Is there a best protocol for pulling conductors through existing conduit. Better to pull into service panel or towards the junction box? Thanks
- posted
18 years ago
Is there a best protocol for pulling conductors through existing conduit. Better to pull into service panel or towards the junction box? Thanks
Typically, you want to feed from the panel, if it is hot. The idea is to catch the fish tape by having your hand over the conduit while someone else pushes it to you. Then, when the tape and wire start back in the pipe, you don't have a bare fish tape flying around your hot buss, and everything that is likely to flop around is insulated.
If the panel is hot I would use a non conductive nylon fish tape. They are expensive but better safe than sorry. And if you want to be safe I would follow the OSHA rules to the T which generally means turning off the power if at all possible, or insulating yourself from the hot equipment, or insulating the hot equipment from you.

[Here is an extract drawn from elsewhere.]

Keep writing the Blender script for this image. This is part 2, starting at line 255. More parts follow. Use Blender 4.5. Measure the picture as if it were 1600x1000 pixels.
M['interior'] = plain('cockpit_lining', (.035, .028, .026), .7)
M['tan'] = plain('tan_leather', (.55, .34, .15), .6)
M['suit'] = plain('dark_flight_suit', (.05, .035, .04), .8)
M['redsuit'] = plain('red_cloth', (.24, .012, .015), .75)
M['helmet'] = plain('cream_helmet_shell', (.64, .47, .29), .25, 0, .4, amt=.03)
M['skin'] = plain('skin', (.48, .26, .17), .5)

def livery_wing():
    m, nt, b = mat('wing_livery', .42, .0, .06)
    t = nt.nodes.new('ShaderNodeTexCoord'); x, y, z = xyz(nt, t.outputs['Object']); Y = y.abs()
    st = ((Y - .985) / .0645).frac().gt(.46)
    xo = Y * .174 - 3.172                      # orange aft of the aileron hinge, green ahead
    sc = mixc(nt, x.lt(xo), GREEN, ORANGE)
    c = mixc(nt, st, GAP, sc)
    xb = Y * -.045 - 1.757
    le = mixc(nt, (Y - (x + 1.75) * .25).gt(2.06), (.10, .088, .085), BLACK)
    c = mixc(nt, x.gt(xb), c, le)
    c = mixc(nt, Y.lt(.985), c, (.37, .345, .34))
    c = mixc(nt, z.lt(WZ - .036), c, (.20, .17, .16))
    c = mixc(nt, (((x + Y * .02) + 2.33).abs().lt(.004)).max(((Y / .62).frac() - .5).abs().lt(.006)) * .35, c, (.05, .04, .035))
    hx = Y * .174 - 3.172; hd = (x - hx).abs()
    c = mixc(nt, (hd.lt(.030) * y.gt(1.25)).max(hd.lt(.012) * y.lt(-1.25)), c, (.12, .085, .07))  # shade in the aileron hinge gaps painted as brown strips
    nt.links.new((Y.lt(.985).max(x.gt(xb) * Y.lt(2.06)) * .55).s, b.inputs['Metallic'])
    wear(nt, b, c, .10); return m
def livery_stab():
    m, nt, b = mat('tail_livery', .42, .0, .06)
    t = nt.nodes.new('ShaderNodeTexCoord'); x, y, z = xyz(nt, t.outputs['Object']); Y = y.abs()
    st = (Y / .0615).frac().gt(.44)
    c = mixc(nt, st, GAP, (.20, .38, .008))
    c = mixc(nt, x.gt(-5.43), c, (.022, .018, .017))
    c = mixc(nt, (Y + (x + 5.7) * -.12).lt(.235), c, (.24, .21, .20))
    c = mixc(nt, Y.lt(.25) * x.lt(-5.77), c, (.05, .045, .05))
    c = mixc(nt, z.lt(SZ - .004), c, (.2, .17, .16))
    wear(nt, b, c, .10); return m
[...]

In about 1999 at the Red Dog Mine Port Site near Kotzebue, Alaska I had the experience of installing a ct at the top of an 800 ampere section of switchgear by myself. My section wasn't hot but the next was. A piece of steel about 12 inches long somehow flipped out of place when I tried to drill it and traveled into the next section. The 480 volt hot conductors were 8-350's in parallel coming from the top of adjacent section and terminated at the bottom. Somehow that piece of steel failed to hit the buses or else I would be dead. I was almost wrapped up inside the section where I was working. I did not insulate the next section from me and was very, very lucky. I simply got careless and got in a hurry as happens so often.
Depending on the conduit size, you can blow a piece of string/small rope through with the 'blow' end of a shop vac, use that to pull through a bigger rope, use the rope to pull the cable through.
Dave
In the UK Electricity at Work regs say that you should not work on or near live equipment unless reasonably practicable.